How is the shift from print and TV news to online news affecting coverage or quality?

Is the Net increasing literacy? (You can look at reading or cultural literacy).


How is the Net affecting the process of individuation?

Is the Net increasing or decreasing emotional maturity?

[Note that the following videos are not scholarly. They may, however, be helpful in sparking ideas. For example, the following video is full of problems from a scholarly point of view, yet it brings up interesting avenues of inquiry.]

How is the Net affecting the relation of peer groups to individuals?

Is the Net destroying identity or invigorating it? You can look at individual, cultural, political, or national identity. Individual identity could include sexuality, spirituality, career, peer groups, etc.; cultural identity could include ethnicity, language, religion, customs, sub-cultures, etc.

Sexuality & Relationships

Is Internet addiction more damaging than television addiction?

Is the Net increasing the ratio of sex to romance, or of sex to commitment?

Is the Net increasing the divide between the way men and women see or judge sexuality?
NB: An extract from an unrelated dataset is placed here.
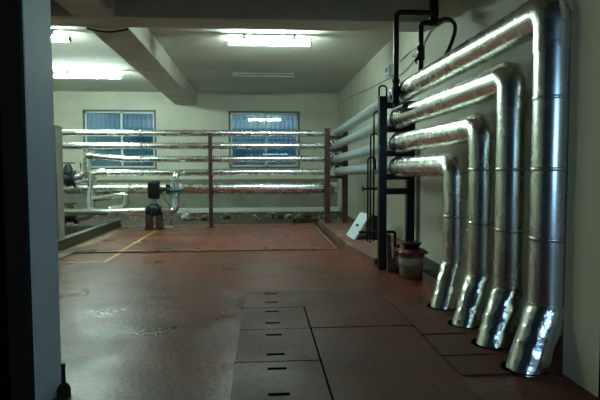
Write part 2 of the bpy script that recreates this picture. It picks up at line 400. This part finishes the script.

Is the scenario in the film Don Jon (2013) a realistic one? Will porn addicts eventually realize that direct sexual experience (with real partners) is better than indirect sexual experience (on the Net)?

Is Internet porn more damaging to body image and expectations than offline porn?

As compared to for-profit sites, how do personalized, non-profit sites affect body image or sexual expectations?

Marriage & Family

Is the Web to blame for decreased interest in marital commitment (as some argue is the case in Japan)?

Is the Net helping, redefining, or harming traditional notions of trust or fidelity?

Is the Net helping, redefining, or harming communication between parents, between parents and children, between siblings, or between grandparents and grandchildren?

Is the Internet creating a generational gap in North America that is more serious than that of the 1960s? Or is Greenfield right in “Back to the Future”?

How is the Net affecting the balance between what an individual wants and what family and culture want for that individual?

Is the film Audrie & Daisie (2016, on Netflix), Disconnect (2012) or Men, Women & Children (2015) an accurate depiction of the negative effect of the Net? Take an area that one of the films explores (adolescent sexuality, peer pressure, bullying, sexual exploitation, family dynamics, criminality, freedom of information, etc.) and 1) argue whether or not the film is an accurate reflection of the effect of the Net, or 2) use the film as a starting point to make an argument about what is happening in the area you chose.

Society & Censorship

Is the Net increasing impatience, selfishness, or self-centredness? 

Is the Net increasing crime, extremism, or terrorism?

In the Fourteenth Century, Chaucer argued that one should “turn the page” if one is offended by what one considers immoral content. How successful or damaging to morality is the Net’s personally-driven version of censorship?

Does Wikileaks increase the well-being of society? Does the philosophy behind it, and the precedent it sets, increase freedom and/or justice?

Is Killswitch (2014 - on Netflix) an accurate depiction of the activities of Aaron Swartz and Edward Snowden?

The Dark Web

What is the effect of the Dark Web on privacy rights and/or crime investigation? 

Are conservative forces demonizing the Dark Web? 

What is the effect of the Dark Web and sites like Silk Road on 'the war on the War on Drugs'? 

Does Silk Road reduce drug harm?

Global Issues

Lord of War (2005) depicts the small arms world of the 1980s and early 1990s. How has the Internet affected the world of small arms dealing? 

Is the Net increasing international crime, extremism, or terrorism?

Is the Net improving our understanding of foreign cultures, or is it creating more stereotypes and prejudices?

Is the Net altering Canadian attitudes towards the US? Is the Internet accelerating Americanization?